Saturday, February 5, 2011

Clothing Designer Alert: Nadinoo

I was on the Grosgrain blog when I came across this video that show cases the designs made by  Nadinoo. So very french and spring-like don't you think? I love the designs, the video, the music, everything. I see peter pan collars and colored tights in my future. And in case you're wondering the song is called "1,2,3" by Camille from her album "Le sac de filles". I already found and downloaded the song from iTunes. Nadinoo has a blog and a store if you're interested in finding out more. As for me I'm hoping to finish taking pictures of my completed projects this afternoon and will hopefully post them later. Happy Saturday everyone. 

Thursday, February 3, 2011

My New Dressform: Simplicity DF150 (small) aka Yukari

Behold! My new dress form arrived today. She is a Simplicity DF150 in small and I have named her Yukari after the main character from my favorite fashion manga: Paradise Kiss by Ai Yazawa.




Yukari aka Caroline from the Paradise Kiss manga.
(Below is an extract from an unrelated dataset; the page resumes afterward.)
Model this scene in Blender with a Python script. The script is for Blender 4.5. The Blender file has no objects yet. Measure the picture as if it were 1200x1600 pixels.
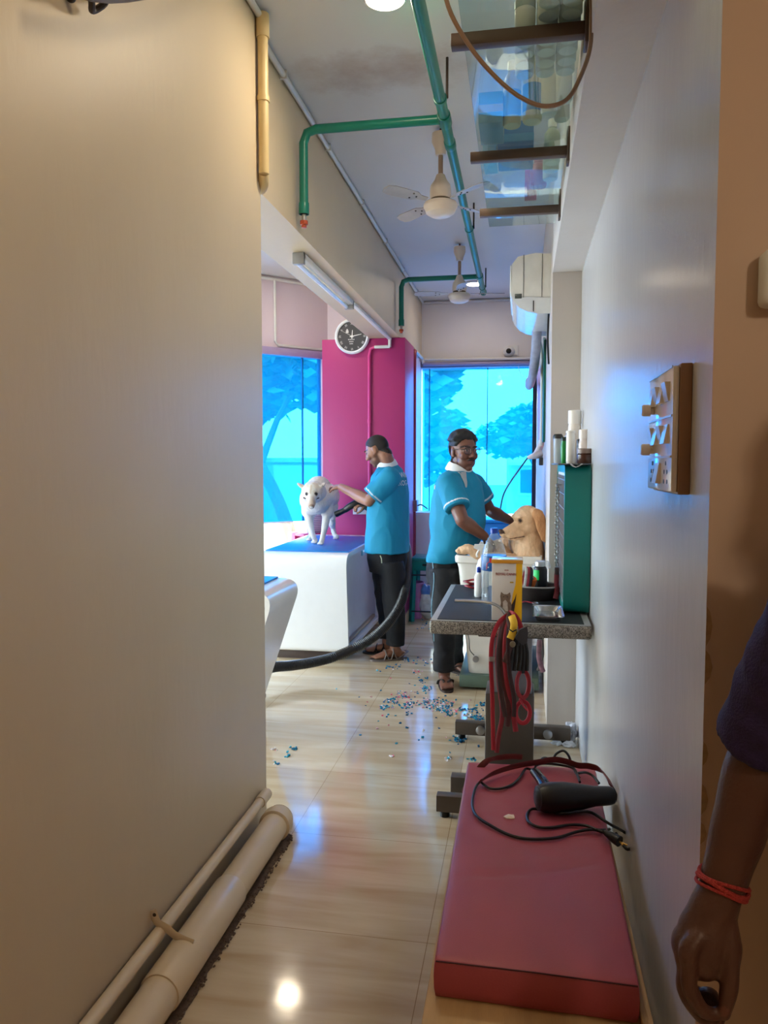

Yukari is an early Valentine's gift from Mister. I purchased her from Amazon at a very agreeable price and I absolutely love her. Yukari is modeling my current work in progress, which is an altered version of Simplicity 5511 made from Liberty of London Marylebone quilting fabric in Meadow Red that I purchased from Fabric.com last September. I was almost finished with this on Monday, but won't have time to attach the straps and bodice until this weekend. Having a full time job and taking care of an almost two year old can put a cramp into my sewing schedule. I usually get to sew on weekends, holidays and sometimes Monday after work. I altered the Simplicity 5511 dress by taking it in two inches at the bodice and four inches at the skirt. This resulted in a modern looking fitted dress. I like the fit at the bodice, but will probably loosen up the skirt for a more gathered look next time I make this.

Coincidentally, Burdastyle began showcasing dresses made from the Liberty of London Marylebone collection this past Wednesday. The fabric is surprisingly soft after you wash it, which isn't the case with most quilting weight cotton fabric. I'm still learning my way around fabric, drape and what type of fabric works best for different types of clothing. I love quilting fabric for their print and color variety. Unfortunately they can be very stiff and/or uncomfortable to wear. Still love them though.

The dress form is very basic with neck, chest, waist, hip and height adjustments. The height adjustment is not very stable and should be used with caution. Also the base is not the most stable, but works for me. Just have to lean it against the wall or something. I can't wait to use Yukari for all my styling and fitting needs. I will keep you updated on how much like her as I progress.

To finish here is another picture of Yukari with Buni.




And a picture of what I'm hoping to start and finish this weekend: Simplicity 8723 circa 1970. This is another retro Jiffy Simplicity shift dress pattern with three main pieces that has a back zipper, square neckline and optional short sleeve. I'm skipping out on the blue broadcloth this type and will probably use one of my fabrics from the Liberty of London Marylebone collection. I am hoping to make the version with the short sleeves. Wish me luck and happy sewing!